_AIM_
Identify each line below containing the string "picture" and copy it.

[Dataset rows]
## BEGIN

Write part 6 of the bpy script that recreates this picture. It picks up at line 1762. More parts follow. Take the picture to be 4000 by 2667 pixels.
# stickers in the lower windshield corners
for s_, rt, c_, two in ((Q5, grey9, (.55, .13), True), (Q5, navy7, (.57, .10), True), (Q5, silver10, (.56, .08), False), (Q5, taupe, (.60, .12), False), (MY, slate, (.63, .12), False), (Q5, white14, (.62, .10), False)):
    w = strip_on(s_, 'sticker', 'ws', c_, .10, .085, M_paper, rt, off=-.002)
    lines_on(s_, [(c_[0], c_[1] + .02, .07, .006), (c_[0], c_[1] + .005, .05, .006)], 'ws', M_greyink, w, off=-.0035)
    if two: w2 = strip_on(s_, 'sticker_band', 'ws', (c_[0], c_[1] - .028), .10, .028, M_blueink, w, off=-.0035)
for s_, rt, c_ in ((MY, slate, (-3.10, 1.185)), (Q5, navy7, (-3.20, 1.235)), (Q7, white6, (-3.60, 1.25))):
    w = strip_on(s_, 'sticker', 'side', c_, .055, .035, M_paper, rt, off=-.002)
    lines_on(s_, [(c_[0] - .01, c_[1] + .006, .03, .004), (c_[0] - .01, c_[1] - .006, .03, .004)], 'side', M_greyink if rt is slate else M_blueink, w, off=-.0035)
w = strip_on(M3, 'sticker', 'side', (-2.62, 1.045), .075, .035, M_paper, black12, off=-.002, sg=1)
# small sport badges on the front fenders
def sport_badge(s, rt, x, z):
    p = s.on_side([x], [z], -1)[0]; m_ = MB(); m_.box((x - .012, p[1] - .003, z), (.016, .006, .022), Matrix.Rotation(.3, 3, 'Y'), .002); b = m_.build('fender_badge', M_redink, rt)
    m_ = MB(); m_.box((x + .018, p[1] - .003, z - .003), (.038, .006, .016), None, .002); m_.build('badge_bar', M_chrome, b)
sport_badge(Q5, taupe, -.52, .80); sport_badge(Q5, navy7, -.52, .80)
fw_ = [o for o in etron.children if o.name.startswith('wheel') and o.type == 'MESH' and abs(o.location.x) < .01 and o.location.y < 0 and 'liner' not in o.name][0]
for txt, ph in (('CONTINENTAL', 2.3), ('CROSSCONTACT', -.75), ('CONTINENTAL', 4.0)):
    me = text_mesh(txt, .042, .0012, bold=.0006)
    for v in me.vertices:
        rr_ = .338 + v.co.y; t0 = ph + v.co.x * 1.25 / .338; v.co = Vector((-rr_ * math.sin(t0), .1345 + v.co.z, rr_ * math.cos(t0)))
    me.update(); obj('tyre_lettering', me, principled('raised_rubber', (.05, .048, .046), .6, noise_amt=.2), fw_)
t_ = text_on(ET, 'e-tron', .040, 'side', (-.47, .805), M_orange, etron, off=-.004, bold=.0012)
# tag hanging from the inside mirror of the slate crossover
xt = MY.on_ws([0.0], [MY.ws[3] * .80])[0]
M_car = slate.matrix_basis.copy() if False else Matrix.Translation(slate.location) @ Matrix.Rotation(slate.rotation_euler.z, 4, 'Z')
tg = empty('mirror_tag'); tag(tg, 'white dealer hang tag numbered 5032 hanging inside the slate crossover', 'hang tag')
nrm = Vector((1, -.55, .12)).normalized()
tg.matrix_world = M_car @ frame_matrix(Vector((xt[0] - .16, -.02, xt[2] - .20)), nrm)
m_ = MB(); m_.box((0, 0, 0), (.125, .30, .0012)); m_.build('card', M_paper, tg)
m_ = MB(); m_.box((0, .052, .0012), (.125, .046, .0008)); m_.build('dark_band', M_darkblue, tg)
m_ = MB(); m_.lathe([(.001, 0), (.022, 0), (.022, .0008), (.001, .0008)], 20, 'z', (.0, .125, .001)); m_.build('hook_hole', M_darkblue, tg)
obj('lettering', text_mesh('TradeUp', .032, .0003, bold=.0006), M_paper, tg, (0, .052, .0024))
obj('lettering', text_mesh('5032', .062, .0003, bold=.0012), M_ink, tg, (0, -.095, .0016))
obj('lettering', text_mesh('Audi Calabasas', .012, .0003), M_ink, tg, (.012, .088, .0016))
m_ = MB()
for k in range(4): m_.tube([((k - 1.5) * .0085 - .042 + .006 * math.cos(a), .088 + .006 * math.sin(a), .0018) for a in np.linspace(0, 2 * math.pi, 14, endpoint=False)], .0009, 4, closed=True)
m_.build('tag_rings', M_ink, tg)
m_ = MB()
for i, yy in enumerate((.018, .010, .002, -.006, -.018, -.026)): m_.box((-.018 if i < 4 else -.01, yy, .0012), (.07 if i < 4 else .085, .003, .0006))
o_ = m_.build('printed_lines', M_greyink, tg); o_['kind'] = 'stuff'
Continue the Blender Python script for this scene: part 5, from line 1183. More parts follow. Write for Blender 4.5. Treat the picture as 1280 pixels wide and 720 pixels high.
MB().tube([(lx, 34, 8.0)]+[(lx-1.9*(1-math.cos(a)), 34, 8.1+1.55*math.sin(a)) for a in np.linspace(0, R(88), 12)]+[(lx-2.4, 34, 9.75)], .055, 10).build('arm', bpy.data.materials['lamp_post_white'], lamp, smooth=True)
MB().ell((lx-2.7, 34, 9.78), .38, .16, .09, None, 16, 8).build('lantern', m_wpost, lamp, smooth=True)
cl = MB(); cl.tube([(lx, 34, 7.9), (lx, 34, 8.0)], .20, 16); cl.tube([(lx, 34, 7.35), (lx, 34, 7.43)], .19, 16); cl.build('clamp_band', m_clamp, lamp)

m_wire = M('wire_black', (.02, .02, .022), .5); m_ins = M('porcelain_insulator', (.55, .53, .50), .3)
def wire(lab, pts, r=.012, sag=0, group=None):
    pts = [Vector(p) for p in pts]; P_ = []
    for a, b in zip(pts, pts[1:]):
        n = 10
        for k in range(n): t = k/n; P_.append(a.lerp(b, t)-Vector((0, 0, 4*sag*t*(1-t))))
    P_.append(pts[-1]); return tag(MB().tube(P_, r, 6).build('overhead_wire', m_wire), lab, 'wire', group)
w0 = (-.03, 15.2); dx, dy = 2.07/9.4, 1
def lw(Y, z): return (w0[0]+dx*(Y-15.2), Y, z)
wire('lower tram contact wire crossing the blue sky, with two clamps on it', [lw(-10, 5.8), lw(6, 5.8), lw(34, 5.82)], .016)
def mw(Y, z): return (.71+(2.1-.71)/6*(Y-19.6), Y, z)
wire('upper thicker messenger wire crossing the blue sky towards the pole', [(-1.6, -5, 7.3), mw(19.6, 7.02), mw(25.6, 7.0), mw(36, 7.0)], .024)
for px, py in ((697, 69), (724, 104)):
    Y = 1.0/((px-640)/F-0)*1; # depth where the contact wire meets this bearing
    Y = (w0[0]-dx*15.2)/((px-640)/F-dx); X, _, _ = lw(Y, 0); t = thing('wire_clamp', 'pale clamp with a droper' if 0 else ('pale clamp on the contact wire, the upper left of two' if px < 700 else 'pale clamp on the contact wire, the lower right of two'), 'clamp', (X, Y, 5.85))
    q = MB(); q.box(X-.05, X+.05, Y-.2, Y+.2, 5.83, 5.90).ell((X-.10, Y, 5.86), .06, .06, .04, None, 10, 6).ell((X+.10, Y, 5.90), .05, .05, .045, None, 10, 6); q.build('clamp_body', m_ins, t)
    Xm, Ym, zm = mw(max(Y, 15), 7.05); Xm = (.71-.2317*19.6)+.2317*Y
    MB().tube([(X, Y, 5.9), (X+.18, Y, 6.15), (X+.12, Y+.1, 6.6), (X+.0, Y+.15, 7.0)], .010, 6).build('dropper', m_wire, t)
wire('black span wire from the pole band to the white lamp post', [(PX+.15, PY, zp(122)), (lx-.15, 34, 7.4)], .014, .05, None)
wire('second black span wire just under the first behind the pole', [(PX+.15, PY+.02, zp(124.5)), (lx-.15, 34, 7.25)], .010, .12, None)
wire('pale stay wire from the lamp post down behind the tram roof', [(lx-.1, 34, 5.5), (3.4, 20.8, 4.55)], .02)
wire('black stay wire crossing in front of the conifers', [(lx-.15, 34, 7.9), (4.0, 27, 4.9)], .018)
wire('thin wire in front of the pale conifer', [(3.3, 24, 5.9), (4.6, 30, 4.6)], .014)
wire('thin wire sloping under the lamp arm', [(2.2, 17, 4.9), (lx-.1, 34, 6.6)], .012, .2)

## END

_TASK OUTPUT_
Write part 6 of the bpy script that recreates this picture. It picks up at line 1762. More parts follow. Take the picture to be 4000 by 2667 pixels.
Continue the Blender Python script for this scene: part 5, from line 1183. More parts follow. Write for Blender 4.5. Treat the picture as 1280 pixels wide and 720 pixels high.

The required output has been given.